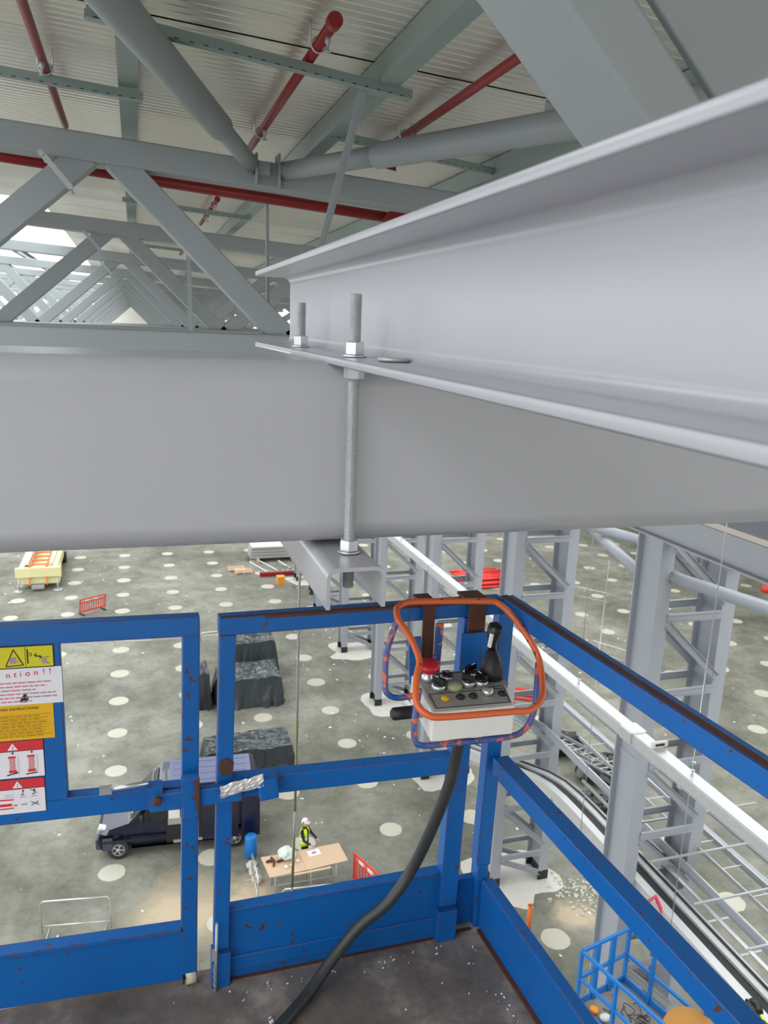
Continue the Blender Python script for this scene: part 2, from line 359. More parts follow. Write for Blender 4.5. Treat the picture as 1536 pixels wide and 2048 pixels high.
# rooflight panes: seen strip on the left, unseen ones added to light the hall
for y0, y1 in ((-24, -18), (-18, -12), (-12, -6), (-6, -.5), (-.5, 5.75), (5.75, 12), (12, 15.5)):
    for x0, x1 in ((-1.45, 9.5), (20, 28), (36, 72)) + (((-8.5, -1.45),) if y0 < -7 or y0 > 5 else ()):
        sheet(x0, x1, y0, y1, y0 > -1 and x1 < 10 and x0 > -9)
for k in range(11):
    y0 = 15.5 + 6.4 * k
    for x0, x1 in ((-1.45, 9.5), (20, 28), (36, 72)): sheet(x0, x1, y0, y0 + 6.4, k < 1 and x0 > -2 and x1 < 10)
for k, (y0, y1) in enumerate([(-24, -18), (-18, -12), (-12, -6), (-6, -.5)] + [(15.5 + 6.4 * i, 21.9 + 6.4 * i) for i in range(11)] + [(-.5, 5.75), (5.75, 12), (12, 15.5)]):
    for a, b in ((-14, -11.2), (-11.2, -8.5), (-8.5, -5.0), (-5.0, -1.45), (9.5, 14.7), (14.7, 20), (28, 32), (32, 36)):  # right-hand, far-left and overhead strips are unseen, added as fill light
        if (k > 15 or k < 2) and -9 < a < 0: continue
        MB().add([(x, y, zr(x) + z) for z in (.02, .05) for x, y in ((a + .05, y0 + .05), (b - .05, y0 + .05), (b - .05, y1 - .05), (a + .05, y1 - .05))],
                 [(3, 2, 1, 0), (4, 5, 6, 7), (0, 1, 5, 4), (1, 2, 6, 5), (2, 3, 7, 6), (3, 0, 4, 7)]).build('rooflight_pane', 'rooflight', roof)
wl = bpy.data.objects.new('wall_far', None); C.objects.link(wl); wl['kind'] = 'structure'; ORG['wall_far'] = V((0, 0, 0))
for k in range(7, 26): MB().bb(-30 + 4 * k, -26.03 + 4 * k, 88, 88.2, FZ, zr(-26 + 4 * k) - .02).build('wall_panel', 'deck', wl)

w2 = bpy.data.objects.new('wall_back', None); C.objects.link(w2); w2['kind'] = 'structure'; ORG['wall_back'] = V((0, 0, 0))
for k in range(11): MB().bb(-9 + 4 * k, -5.03 + 4 * k, -26, -25.8, FZ, 1.9 - .058 * (4 * k - 9)).build('wall_panel', 'deck', w2)
w3 = bpy.data.objects.new('wall_right', None); C.objects.link(w3); w3['kind'] = 'structure'; ORG['wall_right'] = V((0, 0, 0))
for k in range(28): MB().bb(72, 72.2, -25.5 + 4 * k, -21.53 + 4 * k, FZ, 0).build('wall_panel', 'deck', w3)

# ------------------------------------------------------------------ roof trusses
def ztop(x): return 1.50 - RS * x
def truss(y, x0, x1, label, shift=0.0, twin=False, near=False):
    t = empty('roof_truss', (0, y, -.44), label, 'truss', 'roof trusses')
    ma = 'steel_near' if near else 'truss'
    if near:
        MB().sweep(rr(.50, .383, .05, 10), (x0, 1.835, -.2535), (x1, 1.835, -.2535), smooth=True).build('bottom_chord', ma, t, weighted=True)
    else:
        MB().sweep(rr(.36, .38, .03, 3), (x0, y, -.25), (x1, y, -.25), smooth=True).build('bottom_chord', ma, t, weighted=True)
    MB().bar((x0, y, ztop(x0)), (x1, y, ztop(x1)), .26, .24, r=.02).build('top_chord', ma, t, weighted=True)
    k = 0; x = -.25 + shift - 3.7 * 2
    while x < x1 - 1:
        for sg in (-1, 1):
            if x + sg * 1.78 < x0 or x < x0: continue
            za = ztop(x) - .05
            a, b = V((x + sg * .12, y, za)), V((x + (1.74 if sg > 0 else -1.93), y, -.12))
            MB().bar(a, b, .24, .2, up=(0, 1, 0), r=.015).build('diagonal', ma, t, weighted=True)
        MB().bar((x - .3, y, ztop(x) - .125), (x + .3, y, ztop(x) - .125), .16, .03).build('gusset', ma, t)
        x += 3.7
    if twin:
        for dx, w, pw, oy in ((.405, .28, .155, .045), (.92, .03, .40, -.02)):
            a = V((-.25 + dx - .1 + .12, y, 1.47)); b = V((1.47 + dx, y, -.1)); 
            MB().bar(a + V((0, oy, 0)), b + V((0, oy, 0)), pw, w, up=(0, 1, 0), r=min(.02, w * .3)).build('diagonal', 'truss', t, weighted=True)
    return t
t0 = truss(1.795, -8.5, 8.2, 'big pale box-section truss chord crossing above the blue guard rail, with its diagonals', twin=True, near=True)
for c in [c for c in t0.children if c.name.startswith('diagonal')]:
    pass
tA = truss(8.2, -8.5, 8.2, 'grey roof truss with the thick red main pipe under its top chord')
for k in range(1, 12):
    c = copy_tree(tA); c.location.y = 8.2 + 6.4 * k
    c['label'] = 'grey roof truss, the %s beyond the big box beam' % ORD[k]

# drop the regular diagonals of the near truss that the twin pair replaces
for c in list(t0.children):
    if c.name.startswith('diagonal'):
        bbx = [v.co.x for v in c.data.vertices]; lo, hi = min(bbx), max(bbx); w = hi - lo
        mid = (lo + hi) / 2
        zs = sorted((v.co.x, v.co.z) for v in c.data.vertices)
        if abs(mid - .62) < .45 and w < 2.2 and zs[0][1] > zs[-1][1] and abs(lo + .2) < .14: bpy.data.objects.remove(c)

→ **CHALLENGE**
Reproduce every line above as written, skipping pictures.

→ **THE OUTPUT**
Continue the Blender Python script for this scene: part 2, from line 359. More parts follow. Write for Blender 4.5. Treat the picture as 1536 pixels wide and 2048 pixels high.
# rooflight panes: seen strip on the left, unseen ones added to light the hall
for y0, y1 in ((-24, -18), (-18, -12), (-12, -6), (-6, -.5), (-.5, 5.75), (5.75, 12), (12, 15.5)):
    for x0, x1 in ((-1.45, 9.5), (20, 28), (36, 72)) + (((-8.5, -1.45),) if y0 < -7 or y0 > 5 else ()):
        sheet(x0, x1, y0, y1, y0 > -1 and x1 < 10 and x0 > -9)
for k in range(11):
    y0 = 15.5 + 6.4 * k
    for x0, x1 in ((-1.45, 9.5), (20, 28), (36, 72)): sheet(x0, x1, y0, y0 + 6.4, k < 1 and x0 > -2 and x1 < 10)
for k, (y0, y1) in enumerate([(-24, -18), (-18, -12), (-12, -6), (-6, -.5)] + [(15.5 + 6.4 * i, 21.9 + 6.4 * i) for i in range(11)] + [(-.5, 5.75), (5.75, 12), (12, 15.5)]):
    for a, b in ((-14, -11.2), (-11.2, -8.5), (-8.5, -5.0), (-5.0, -1.45), (9.5, 14.7), (14.7, 20), (28, 32), (32, 36)):  # right-hand, far-left and overhead strips are unseen, added as fill light
        if (k > 15 or k < 2) and -9 < a < 0: continue
        MB().add([(x, y, zr(x) + z) for z in (.02, .05) for x, y in ((a + .05, y0 + .05), (b - .05, y0 + .05), (b - .05, y1 - .05), (a + .05, y1 - .05))],
                 [(3, 2, 1, 0), (4, 5, 6, 7), (0, 1, 5, 4), (1, 2, 6, 5), (2, 3, 7, 6), (3, 0, 4, 7)]).build('rooflight_pane', 'rooflight', roof)
wl = bpy.data.objects.new('wall_far', None); C.objects.link(wl); wl['kind'] = 'structure'; ORG['wall_far'] = V((0, 0, 0))
for k in range(7, 26): MB().bb(-30 + 4 * k, -26.03 + 4 * k, 88, 88.2, FZ, zr(-26 + 4 * k) - .02).build('wall_panel', 'deck', wl)

w2 = bpy.data.objects.new('wall_back', None); C.objects.link(w2); w2['kind'] = 'structure'; ORG['wall_back'] = V((0, 0, 0))
for k in range(11): MB().bb(-9 + 4 * k, -5.03 + 4 * k, -26, -25.8, FZ, 1.9 - .058 * (4 * k - 9)).build('wall_panel', 'deck', w2)
w3 = bpy.data.objects.new('wall_right', None); C.objects.link(w3); w3['kind'] = 'structure'; ORG['wall_right'] = V((0, 0, 0))
for k in range(28): MB().bb(72, 72.2, -25.5 + 4 * k, -21.53 + 4 * k, FZ, 0).build('wall_panel', 'deck', w3)

# ------------------------------------------------------------------ roof trusses
def ztop(x): return 1.50 - RS * x
def truss(y, x0, x1, label, shift=0.0, twin=False, near=False):
    t = empty('roof_truss', (0, y, -.44), label, 'truss', 'roof trusses')
    ma = 'steel_near' if near else 'truss'
    if near:
        MB().sweep(rr(.50, .383, .05, 10), (x0, 1.835, -.2535), (x1, 1.835, -.2535), smooth=True).build('bottom_chord', ma, t, weighted=True)
    else:
        MB().sweep(rr(.36, .38, .03, 3), (x0, y, -.25), (x1, y, -.25), smooth=True).build('bottom_chord', ma, t, weighted=True)
    MB().bar((x0, y, ztop(x0)), (x1, y, ztop(x1)), .26, .24, r=.02).build('top_chord', ma, t, weighted=True)
    k = 0; x = -.25 + shift - 3.7 * 2
    while x < x1 - 1:
        for sg in (-1, 1):
            if x + sg * 1.78 < x0 or x < x0: continue
            za = ztop(x) - .05
            a, b = V((x + sg * .12, y, za)), V((x + (1.74 if sg > 0 else -1.93), y, -.12))
            MB().bar(a, b, .24, .2, up=(0, 1, 0), r=.015).build('diagonal', ma, t, weighted=True)
        MB().bar((x - .3, y, ztop(x) - .125), (x + .3, y, ztop(x) - .125), .16, .03).build('gusset', ma, t)
        x += 3.7
    if twin:
        for dx, w, pw, oy in ((.405, .28, .155, .045), (.92, .03, .40, -.02)):
            a = V((-.25 + dx - .1 + .12, y, 1.47)); b = V((1.47 + dx, y, -.1)); 
            MB().bar(a + V((0, oy, 0)), b + V((0, oy, 0)), pw, w, up=(0, 1, 0), r=min(.02, w * .3)).build('diagonal', 'truss', t, weighted=True)
    return t
t0 = truss(1.795, -8.5, 8.2, 'big pale box-section truss chord crossing above the blue guard rail, with its diagonals', twin=True, near=True)
for c in [c for c in t0.children if c.name.startswith('diagonal')]:
    pass
tA = truss(8.2, -8.5, 8.2, 'grey roof truss with the thick red main pipe under its top chord')
for k in range(1, 12):
    c = copy_tree(tA); c.location.y = 8.2 + 6.4 * k
    c['label'] = 'grey roof truss, the %s beyond the big box beam' % ORD[k]

# drop the regular diagonals of the near truss that the twin pair replaces
for c in list(t0.children):
    if c.name.startswith('diagonal'):
        bbx = [v.co.x for v in c.data.vertices]; lo, hi = min(bbx), max(bbx); w = hi - lo
        mid = (lo + hi) / 2
        zs = sorted((v.co.x, v.co.z) for v in c.data.vertices)
        if abs(mid - .62) < .45 and w < 2.2 and zs[0][1] > zs[-1][1] and abs(lo + .2) < .14: bpy.data.objects.remove(c)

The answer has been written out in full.